HC Deb 24 March 1896 vol 39 cc47-8
MR. ERNEST GRAY (West Ham, N.)

I beg to ask the Secretary to the Treasury, whether any appointment has yet been made to the position of Collector of Customs under the provisions of the Treasury Minute dated 24th March 1891; and, if not, whether he can state why this provision of the Minute has not been carried into effect?

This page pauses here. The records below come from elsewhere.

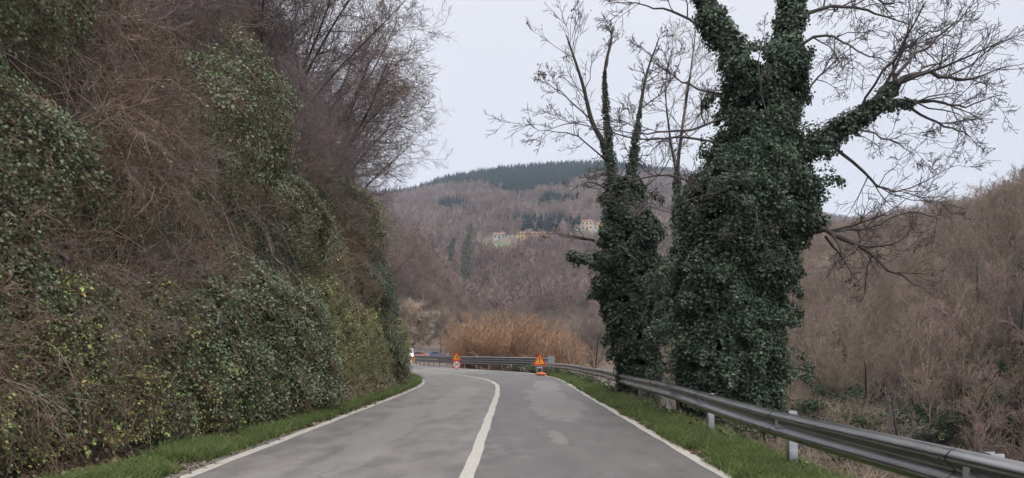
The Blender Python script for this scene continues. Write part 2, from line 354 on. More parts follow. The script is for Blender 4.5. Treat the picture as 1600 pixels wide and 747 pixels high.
    mc = t.nodes.new('ShaderNodeVectorMath'); mc.operation = 'MULTIPLY'; Lk(m1.outputs[0], mc.inputs[0]); Lk(ck.outputs[0], mc.inputs[1])
    m2 = t.nodes.new('ShaderNodeVectorMath'); m2.operation = 'SCALE'; Lk(mc.outputs[0], m2.inputs[0]); Lk(f3.outputs[0], m2.inputs['Scale'])
    Lk(m2.outputs[0], b.inputs['Base Color'])
    rr = t.nodes.new('ShaderNodeMapRange'); rr.inputs['To Min'].default_value = .55; rr.inputs['To Max'].default_value = .85; Lk(mid.outputs['Fac'], rr.inputs['Value']); Lk(rr.outputs[0], b.inputs['Roughness'])
    bp = t.nodes.new('ShaderNodeBump'); bp.inputs['Distance'].default_value = .006; bp.inputs['Strength'].default_value = .7; Lk(fine.outputs['Fac'], bp.inputs['Height']); Lk(bp.outputs[0], b.inputs['Normal'])
    return m
def strip(name, y0, y1, fa, fb, z, mat, n=1, dy=.5, attr=None):
    y = np.arange(y0, y1+.01, dy); A = fa(y); B = fb(y)
    w = np.linspace(0, 1, n+1); X = A[:, None]*(1-w)+B[:, None]*w; Yv = np.repeat(y[:, None], n+1, 1)
    V = np.stack([X, Yv, np.full_like(X, z)], -1).reshape(-1, 3)
    i = (np.arange(len(y)-1)[:, None]*(n+1)+np.arange(n)[None]).ravel()
    Fq = np.stack([i, i+1, i+n+2, i+n+1], 1)
    return mk_mesh(name, V, Fq, mat, attrs=attr(V) if attr else None)
def lane_attr(V):
    side = (V[:, 0] > xc(V[:, 1])).astype(float)*(1-.5*sm(V[:, 1], 45, 60))
    X, Y = V[:, 0], V[:, 1]
    q = np.stack([X*1.2, Y*.4, X*0], -1); nn = vnoise(q, .8, 21, 3)-.5
    def blob(x, y, rx, ry): return 1-sm(np.sqrt(((X-x)/rx)**2+((Y-y)/ry)**2)+nn*1.3, .4, 1.6)
    wear = np.maximum.reduce([blob(1.1, 23.5, .8, 7.5), blob(.75, 13.0, .17, 1.4)*.8, blob(1.5, 34, .5, 5), blob(-2.3, 15, .45, 6), blob(-1.6, 24, .5, 8), blob(-5, 62, 3, 14)])
    edge = sm(X-xr(Y), .05, .3)
    return {'lane': side, 'wear': np.clip(wear+edge*.4, 0, 1)}
add('road', strip('road', -14, 205, lambda y: xl(y)-.42, lambda y: xr(y)+.38, 0, asphalt(), n=60, dy=.25, attr=lane_attr))['kind'] = 'structure'

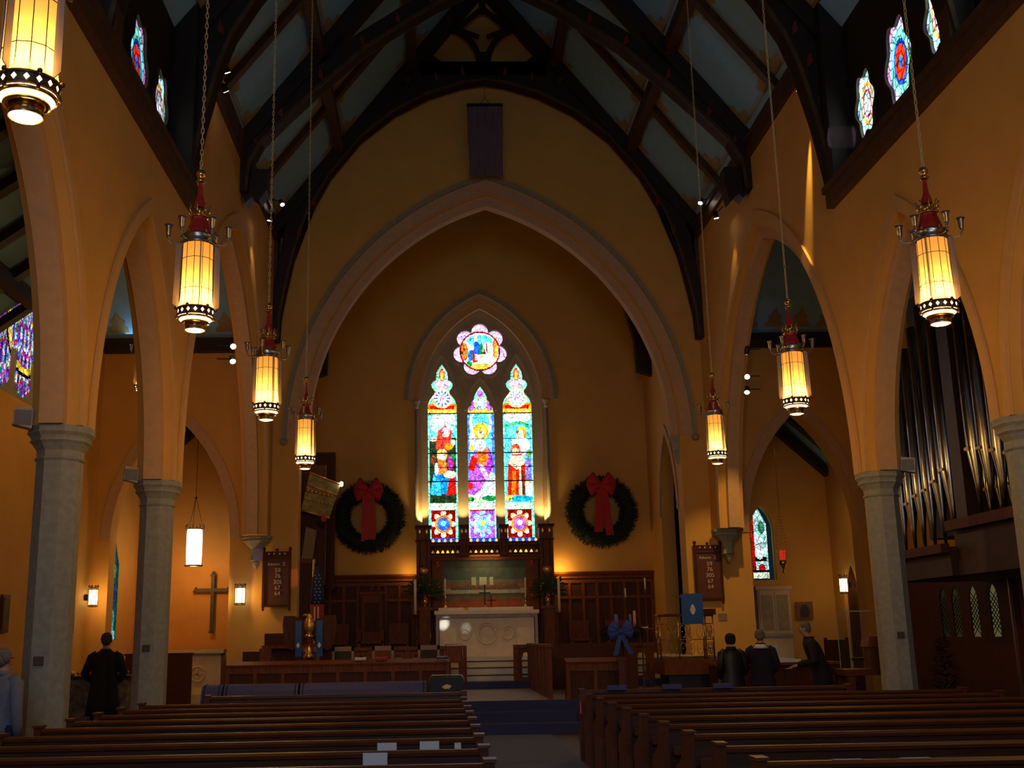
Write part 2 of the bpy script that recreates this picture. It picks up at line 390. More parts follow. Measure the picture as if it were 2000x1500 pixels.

The hon. Member doubtless refers to the following sentence in the Treasury Minute of 24th March 1891:— The Chancellor of the Exchequer and the Financial Secretary agree with the Board, who will in future promote Surveyors to be Collectors, when the public interest allows. No promotion of the kind has been made since the date of the Minute. In connection with this I may say that there is reason to think that the passage in question has given rise to somewhat exaggerated expectations on the part of the Outdoor Department of the Customs. From the nature of the case it is not possible that the promotion of a Surveyor to a Collectorship can be a matter of frequent, still less of regular, occurrence. The initial salary of a Surveyor is £350 per annum, from which it results that there are not more than 30 Collectorships that would tempt a Surveyor, even in his first year as Surveyor. As he advances in emolument (and a glance at the Estimates will show what good prospects he has) the number, of course, diminishes. But these 30 Collectorships constitute the places to which the Collectors and Superintendents below the £350 class, some 60 in number, have to look for promotion. Many of these men have made considerable sacrifice of immediate emoluments in order to enter that line of service, and, looking to all the circumstances, there is no question that, personal qualifications apart, an Officer already in the Collectors' line has a stronger claim on the higher Collector-ships than an Officer of the Outdoor Department. On these facts it is clear that the promotion of a Surveyor cannot be a frequent occurrence, and must be dependent solely on personal fitness, not on class claims. The Minute of March 1891 in fact did not do more than confirm and announce the intention not to revert to the system which had obtained until a short time previously, and under which Surveyors were practically ineligible for promotion to the rank of Collector.